*PROMPT*: Reproduce every entry exactly as shown.

── TASK INPUTS

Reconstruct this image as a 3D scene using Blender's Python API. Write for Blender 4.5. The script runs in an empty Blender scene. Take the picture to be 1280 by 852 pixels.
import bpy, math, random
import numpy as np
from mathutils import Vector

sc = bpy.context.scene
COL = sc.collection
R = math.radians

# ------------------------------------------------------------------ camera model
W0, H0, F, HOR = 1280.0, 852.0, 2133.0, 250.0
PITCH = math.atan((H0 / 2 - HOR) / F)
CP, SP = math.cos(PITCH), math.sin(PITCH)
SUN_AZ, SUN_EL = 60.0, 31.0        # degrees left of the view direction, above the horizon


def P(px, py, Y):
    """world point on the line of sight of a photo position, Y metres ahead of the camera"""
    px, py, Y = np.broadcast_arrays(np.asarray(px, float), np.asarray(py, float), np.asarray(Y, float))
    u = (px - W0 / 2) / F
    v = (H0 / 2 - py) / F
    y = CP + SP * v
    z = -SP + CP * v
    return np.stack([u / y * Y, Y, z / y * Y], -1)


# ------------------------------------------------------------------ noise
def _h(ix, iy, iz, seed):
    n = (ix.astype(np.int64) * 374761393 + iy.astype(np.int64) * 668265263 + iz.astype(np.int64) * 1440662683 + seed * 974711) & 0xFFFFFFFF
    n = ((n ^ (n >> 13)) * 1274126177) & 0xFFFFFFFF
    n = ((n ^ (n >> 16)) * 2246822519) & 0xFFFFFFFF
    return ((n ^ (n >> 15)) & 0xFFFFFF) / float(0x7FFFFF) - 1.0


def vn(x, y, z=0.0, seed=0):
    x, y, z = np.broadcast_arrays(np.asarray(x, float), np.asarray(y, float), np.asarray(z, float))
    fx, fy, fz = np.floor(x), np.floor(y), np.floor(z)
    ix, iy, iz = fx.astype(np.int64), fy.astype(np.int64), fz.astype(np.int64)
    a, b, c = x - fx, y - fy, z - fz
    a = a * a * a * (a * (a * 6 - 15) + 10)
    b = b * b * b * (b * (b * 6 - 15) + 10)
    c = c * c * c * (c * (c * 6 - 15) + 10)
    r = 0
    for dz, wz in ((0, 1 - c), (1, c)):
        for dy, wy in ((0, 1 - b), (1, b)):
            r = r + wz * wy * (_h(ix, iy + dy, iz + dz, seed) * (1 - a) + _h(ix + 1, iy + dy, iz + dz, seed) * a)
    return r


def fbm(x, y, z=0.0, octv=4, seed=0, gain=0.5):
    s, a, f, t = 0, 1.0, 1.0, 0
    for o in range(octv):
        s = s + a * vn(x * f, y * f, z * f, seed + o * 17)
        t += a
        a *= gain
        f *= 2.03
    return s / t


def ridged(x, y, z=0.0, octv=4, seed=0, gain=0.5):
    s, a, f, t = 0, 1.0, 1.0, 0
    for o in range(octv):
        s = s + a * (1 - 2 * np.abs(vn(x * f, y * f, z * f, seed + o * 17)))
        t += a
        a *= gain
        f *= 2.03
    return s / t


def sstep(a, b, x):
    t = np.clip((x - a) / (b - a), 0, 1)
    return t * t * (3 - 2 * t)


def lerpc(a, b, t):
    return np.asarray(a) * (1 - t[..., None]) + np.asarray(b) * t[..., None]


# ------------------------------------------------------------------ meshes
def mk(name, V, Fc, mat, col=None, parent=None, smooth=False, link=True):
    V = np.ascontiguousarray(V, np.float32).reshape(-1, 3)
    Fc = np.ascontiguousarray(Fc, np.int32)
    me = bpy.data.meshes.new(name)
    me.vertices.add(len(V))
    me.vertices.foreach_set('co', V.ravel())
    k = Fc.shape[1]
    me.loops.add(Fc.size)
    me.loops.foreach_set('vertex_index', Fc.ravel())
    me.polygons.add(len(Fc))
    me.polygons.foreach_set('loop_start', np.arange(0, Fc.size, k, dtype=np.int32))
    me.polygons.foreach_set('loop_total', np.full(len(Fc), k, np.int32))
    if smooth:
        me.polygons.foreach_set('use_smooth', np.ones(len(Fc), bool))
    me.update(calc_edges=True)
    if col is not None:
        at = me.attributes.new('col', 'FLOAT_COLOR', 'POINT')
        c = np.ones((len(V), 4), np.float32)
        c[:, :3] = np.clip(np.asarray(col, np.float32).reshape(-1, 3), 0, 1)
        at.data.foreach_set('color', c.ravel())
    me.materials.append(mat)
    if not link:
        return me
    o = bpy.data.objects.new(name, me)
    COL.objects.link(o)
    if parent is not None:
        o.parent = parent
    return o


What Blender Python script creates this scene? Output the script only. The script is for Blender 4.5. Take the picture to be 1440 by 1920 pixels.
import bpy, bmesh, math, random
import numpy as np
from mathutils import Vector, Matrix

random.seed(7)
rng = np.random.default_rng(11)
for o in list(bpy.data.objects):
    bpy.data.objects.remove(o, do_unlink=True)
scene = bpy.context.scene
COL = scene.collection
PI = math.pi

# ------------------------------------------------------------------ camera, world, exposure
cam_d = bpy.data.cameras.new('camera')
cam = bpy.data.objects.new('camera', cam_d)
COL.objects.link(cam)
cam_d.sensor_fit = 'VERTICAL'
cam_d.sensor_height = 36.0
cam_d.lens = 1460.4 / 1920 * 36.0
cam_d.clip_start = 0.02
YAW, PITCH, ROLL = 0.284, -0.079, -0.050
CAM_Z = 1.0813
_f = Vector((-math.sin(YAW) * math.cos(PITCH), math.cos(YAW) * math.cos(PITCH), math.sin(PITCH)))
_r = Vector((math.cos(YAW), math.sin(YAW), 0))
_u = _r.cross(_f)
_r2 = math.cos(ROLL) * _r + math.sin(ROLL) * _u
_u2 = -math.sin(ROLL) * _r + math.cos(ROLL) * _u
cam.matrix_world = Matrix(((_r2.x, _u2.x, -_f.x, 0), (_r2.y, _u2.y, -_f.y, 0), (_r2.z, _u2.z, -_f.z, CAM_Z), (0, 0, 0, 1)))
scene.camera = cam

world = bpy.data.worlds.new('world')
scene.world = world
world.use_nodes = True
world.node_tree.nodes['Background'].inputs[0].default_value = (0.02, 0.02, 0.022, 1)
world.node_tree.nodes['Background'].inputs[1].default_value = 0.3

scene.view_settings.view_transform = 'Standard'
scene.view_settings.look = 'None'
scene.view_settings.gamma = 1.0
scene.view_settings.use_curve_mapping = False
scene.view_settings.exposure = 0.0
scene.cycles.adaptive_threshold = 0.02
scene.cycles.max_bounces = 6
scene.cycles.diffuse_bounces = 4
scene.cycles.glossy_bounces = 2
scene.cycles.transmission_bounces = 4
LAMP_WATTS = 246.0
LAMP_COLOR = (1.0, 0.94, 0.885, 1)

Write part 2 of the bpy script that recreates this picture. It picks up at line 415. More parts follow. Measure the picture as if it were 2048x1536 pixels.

────

*REPLY*:
Reconstruct this image as a 3D scene using Blender's Python API. Write for Blender 4.5. The script runs in an empty Blender scene. Take the picture to be 1280 by 852 pixels.
import bpy, math, random
import numpy as np
from mathutils import Vector

sc = bpy.context.scene
COL = sc.collection
R = math.radians

# ------------------------------------------------------------------ camera model
W0, H0, F, HOR = 1280.0, 852.0, 2133.0, 250.0
PITCH = math.atan((H0 / 2 - HOR) / F)
CP, SP = math.cos(PITCH), math.sin(PITCH)
SUN_AZ, SUN_EL = 60.0, 31.0        # degrees left of the view direction, above the horizon


def P(px, py, Y):
    """world point on the line of sight of a photo position, Y metres ahead of the camera"""
    px, py, Y = np.broadcast_arrays(np.asarray(px, float), np.asarray(py, float), np.asarray(Y, float))
    u = (px - W0 / 2) / F
    v = (H0 / 2 - py) / F
    y = CP + SP * v
    z = -SP + CP * v
    return np.stack([u / y * Y, Y, z / y * Y], -1)


# ------------------------------------------------------------------ noise
def _h(ix, iy, iz, seed):
    n = (ix.astype(np.int64) * 374761393 + iy.astype(np.int64) * 668265263 + iz.astype(np.int64) * 1440662683 + seed * 974711) & 0xFFFFFFFF
    n = ((n ^ (n >> 13)) * 1274126177) & 0xFFFFFFFF
    n = ((n ^ (n >> 16)) * 2246822519) & 0xFFFFFFFF
    return ((n ^ (n >> 15)) & 0xFFFFFF) / float(0x7FFFFF) - 1.0


def vn(x, y, z=0.0, seed=0):
    x, y, z = np.broadcast_arrays(np.asarray(x, float), np.asarray(y, float), np.asarray(z, float))
    fx, fy, fz = np.floor(x), np.floor(y), np.floor(z)
    ix, iy, iz = fx.astype(np.int64), fy.astype(np.int64), fz.astype(np.int64)
    a, b, c = x - fx, y - fy, z - fz
    a = a * a * a * (a * (a * 6 - 15) + 10)
    b = b * b * b * (b * (b * 6 - 15) + 10)
    c = c * c * c * (c * (c * 6 - 15) + 10)
    r = 0
    for dz, wz in ((0, 1 - c), (1, c)):
        for dy, wy in ((0, 1 - b), (1, b)):
            r = r + wz * wy * (_h(ix, iy + dy, iz + dz, seed) * (1 - a) + _h(ix + 1, iy + dy, iz + dz, seed) * a)
    return r


def fbm(x, y, z=0.0, octv=4, seed=0, gain=0.5):
    s, a, f, t = 0, 1.0, 1.0, 0
    for o in range(octv):
        s = s + a * vn(x * f, y * f, z * f, seed + o * 17)
        t += a
        a *= gain
        f *= 2.03
    return s / t


def ridged(x, y, z=0.0, octv=4, seed=0, gain=0.5):
    s, a, f, t = 0, 1.0, 1.0, 0
    for o in range(octv):
        s = s + a * (1 - 2 * np.abs(vn(x * f, y * f, z * f, seed + o * 17)))
        t += a
        a *= gain
        f *= 2.03
    return s / t


def sstep(a, b, x):
    t = np.clip((x - a) / (b - a), 0, 1)
    return t * t * (3 - 2 * t)


def lerpc(a, b, t):
    return np.asarray(a) * (1 - t[..., None]) + np.asarray(b) * t[..., None]


# ------------------------------------------------------------------ meshes
def mk(name, V, Fc, mat, col=None, parent=None, smooth=False, link=True):
    V = np.ascontiguousarray(V, np.float32).reshape(-1, 3)
    Fc = np.ascontiguousarray(Fc, np.int32)
    me = bpy.data.meshes.new(name)
    me.vertices.add(len(V))
    me.vertices.foreach_set('co', V.ravel())
    k = Fc.shape[1]
    me.loops.add(Fc.size)
    me.loops.foreach_set('vertex_index', Fc.ravel())
    me.polygons.add(len(Fc))
    me.polygons.foreach_set('loop_start', np.arange(0, Fc.size, k, dtype=np.int32))
    me.polygons.foreach_set('loop_total', np.full(len(Fc), k, np.int32))
    if smooth:
        me.polygons.foreach_set('use_smooth', np.ones(len(Fc), bool))
    me.update(calc_edges=True)
    if col is not None:
        at = me.attributes.new('col', 'FLOAT_COLOR', 'POINT')
        c = np.ones((len(V), 4), np.float32)
        c[:, :3] = np.clip(np.asarray(col, np.float32).reshape(-1, 3), 0, 1)
        at.data.foreach_set('color', c.ravel())
    me.materials.append(mat)
    if not link:
        return me
    o = bpy.data.objects.new(name, me)
    COL.objects.link(o)
    if parent is not None:
        o.parent = parent
    return o


What Blender Python script creates this scene? Output the script only. The script is for Blender 4.5. Take the picture to be 1440 by 1920 pixels.
import bpy, bmesh, math, random
import numpy as np
from mathutils import Vector, Matrix

random.seed(7)
rng = np.random.default_rng(11)
for o in list(bpy.data.objects):
    bpy.data.objects.remove(o, do_unlink=True)
scene = bpy.context.scene
COL = scene.collection
PI = math.pi

# ------------------------------------------------------------------ camera, world, exposure
cam_d = bpy.data.cameras.new('camera')
cam = bpy.data.objects.new('camera', cam_d)
COL.objects.link(cam)
cam_d.sensor_fit = 'VERTICAL'
cam_d.sensor_height = 36.0
cam_d.lens = 1460.4 / 1920 * 36.0
cam_d.clip_start = 0.02
YAW, PITCH, ROLL = 0.284, -0.079, -0.050
CAM_Z = 1.0813
_f = Vector((-math.sin(YAW) * math.cos(PITCH), math.cos(YAW) * math.cos(PITCH), math.sin(PITCH)))
_r = Vector((math.cos(YAW), math.sin(YAW), 0))
_u = _r.cross(_f)
_r2 = math.cos(ROLL) * _r + math.sin(ROLL) * _u
_u2 = -math.sin(ROLL) * _r + math.cos(ROLL) * _u
cam.matrix_world = Matrix(((_r2.x, _u2.x, -_f.x, 0), (_r2.y, _u2.y, -_f.y, 0), (_r2.z, _u2.z, -_f.z, CAM_Z), (0, 0, 0, 1)))
scene.camera = cam

world = bpy.data.worlds.new('world')
scene.world = world
world.use_nodes = True
world.node_tree.nodes['Background'].inputs[0].default_value = (0.02, 0.02, 0.022, 1)
world.node_tree.nodes['Background'].inputs[1].default_value = 0.3

scene.view_settings.view_transform = 'Standard'
scene.view_settings.look = 'None'
scene.view_settings.gamma = 1.0
scene.view_settings.use_curve_mapping = False
scene.view_settings.exposure = 0.0
scene.cycles.adaptive_threshold = 0.02
scene.cycles.max_bounces = 6
scene.cycles.diffuse_bounces = 4
scene.cycles.glossy_bounces = 2
scene.cycles.transmission_bounces = 4
LAMP_WATTS = 246.0
LAMP_COLOR = (1.0, 0.94, 0.885, 1)

Write part 2 of the bpy script that recreates this picture. It picks up at line 415. More parts follow. Measure the picture as if it were 2048x1536 pixels.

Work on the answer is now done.